■ **Required work**: Restate each of the lines below word for word and drop every picture.

■ **Data provided**:
::::
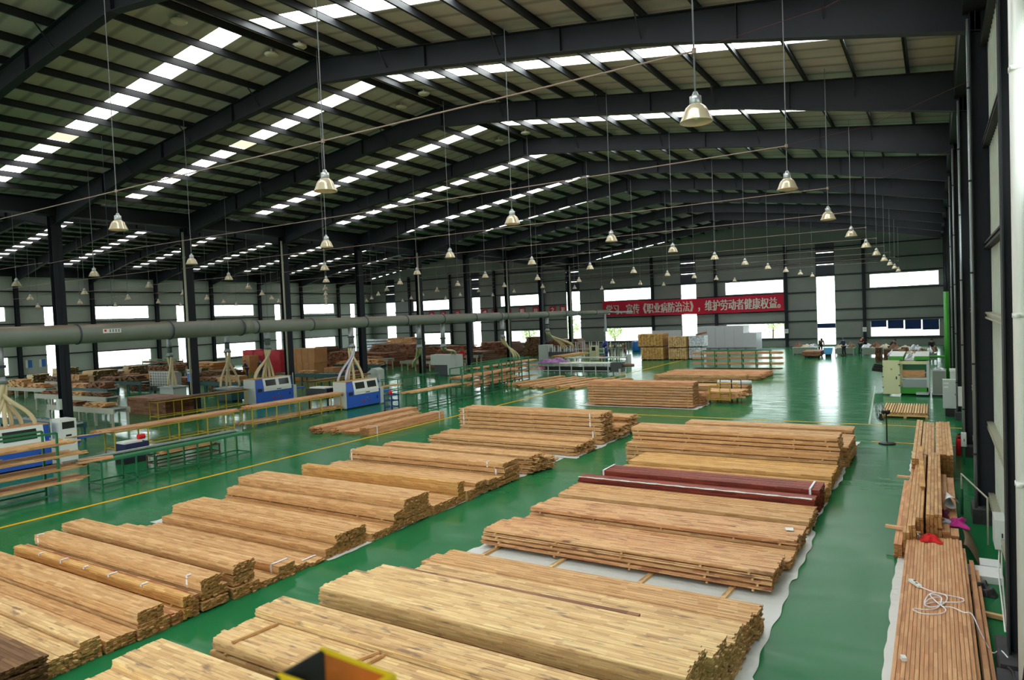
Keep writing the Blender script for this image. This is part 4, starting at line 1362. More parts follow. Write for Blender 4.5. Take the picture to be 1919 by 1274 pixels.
def shelf_boards(label, along, c, a, b, dep, z, h, tone='pink', group='boards lying on the racks', n=None, tap=0):
    rg = random.Random(int(abs(c * 10 + z * 100 + a)))
    if along == 'x':
        return stack(label, a, b, [(c - dep / 2, c + dep / 2, z, z + h)], tone, group, tier=1, bw=.12, bt=.03, jx=.1, name='board_load')
    return stack(label, a, b, [(c - dep / 2, c + dep / 2, z, z + h)], tone, group, tier=1, bw=.12, bt=.03, jx=.12, along='y', name='board_load')
lv = ['lowest', 'second', 'third', 'top']
board_rack('green rack with pointed boards behind the wide low stack', 'x', 54.5, -15.9, -10.7, .5, [.12, .48, .9, 1.3], GRN, 6, top=1.58)
for k, z in enumerate((.12, .48, .9, 1.3)):
    shelf_boards('boards on the %s level of the green rack before the far wall' % lv[k], 'x', 54.5, -16.6, -9.9, .42, z, .17 if k else .1, 'pink' if k else 'dark')
board_rack('big green board rack left of the floor bundles', 'y', -24.95, 33.6, 39.2, .9, [.3, .82, 1.3, 1.6], GRN, 6, top=1.92)
shelf_boards('boards on the lowest shelf of the big green rack', 'y', -24.95, 33.5, 40.2, .8, .82, .1, 'red')
shelf_boards('boards on the middle shelf of the big green rack', 'y', -24.95, 33.5, 40.0, .8, 1.3, .12, 'pink')
board_rack('green board rack standing behind the big one', 'y', -26.8, 38.5, 44.8, .9, [.3, .8, 1.15, 1.5], GRN, 7, top=1.85)
for k, z in enumerate((.3, .8, 1.15, 1.5)):
    shelf_boards('boards on the %s shelf of the rear green rack' % lv[k], 'y', -26.8, 38.0, 46.3, .8, z, .06, 'pink')
board_rack('dark green rack with stacked boards at the left edge of the photo', 'y', -23.45, 3.0, 10.35, .9, [.42, .82, 1.22, 1.6], GRN, 5, top=2.0)
for k, z in enumerate((.42, .82, 1.22, 1.6)):
    shelf_boards('boards on the %s shelf of the rack at the left edge' % lv[k], 'y', -23.45, 3.0, 11.2 - .12 * k, 1.0, z, .07, 'red' if k == 0 else 'honey')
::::
■ **Correct output**:
Keep writing the Blender script for this image. This is part 4, starting at line 1362. More parts follow. Write for Blender 4.5. Take the picture to be 1919 by 1274 pixels.
def shelf_boards(label, along, c, a, b, dep, z, h, tone='pink', group='boards lying on the racks', n=None, tap=0):
    rg = random.Random(int(abs(c * 10 + z * 100 + a)))
    if along == 'x':
        return stack(label, a, b, [(c - dep / 2, c + dep / 2, z, z + h)], tone, group, tier=1, bw=.12, bt=.03, jx=.1, name='board_load')
    return stack(label, a, b, [(c - dep / 2, c + dep / 2, z, z + h)], tone, group, tier=1, bw=.12, bt=.03, jx=.12, along='y', name='board_load')
lv = ['lowest', 'second', 'third', 'top']
board_rack('green rack with pointed boards behind the wide low stack', 'x', 54.5, -15.9, -10.7, .5, [.12, .48, .9, 1.3], GRN, 6, top=1.58)
for k, z in enumerate((.12, .48, .9, 1.3)):
    shelf_boards('boards on the %s level of the green rack before the far wall' % lv[k], 'x', 54.5, -16.6, -9.9, .42, z, .17 if k else .1, 'pink' if k else 'dark')
board_rack('big green board rack left of the floor bundles', 'y', -24.95, 33.6, 39.2, .9, [.3, .82, 1.3, 1.6], GRN, 6, top=1.92)
shelf_boards('boards on the lowest shelf of the big green rack', 'y', -24.95, 33.5, 40.2, .8, .82, .1, 'red')
shelf_boards('boards on the middle shelf of the big green rack', 'y', -24.95, 33.5, 40.0, .8, 1.3, .12, 'pink')
board_rack('green board rack standing behind the big one', 'y', -26.8, 38.5, 44.8, .9, [.3, .8, 1.15, 1.5], GRN, 7, top=1.85)
for k, z in enumerate((.3, .8, 1.15, 1.5)):
    shelf_boards('boards on the %s shelf of the rear green rack' % lv[k], 'y', -26.8, 38.0, 46.3, .8, z, .06, 'pink')
board_rack('dark green rack with stacked boards at the left edge of the photo', 'y', -23.45, 3.0, 10.35, .9, [.42, .82, 1.22, 1.6], GRN, 5, top=2.0)
for k, z in enumerate((.42, .82, 1.22, 1.6)):
    shelf_boards('boards on the %s shelf of the rack at the left edge' % lv[k], 'y', -23.45, 3.0, 11.2 - .12 * k, 1.0, z, .07, 'red' if k == 0 else 'honey')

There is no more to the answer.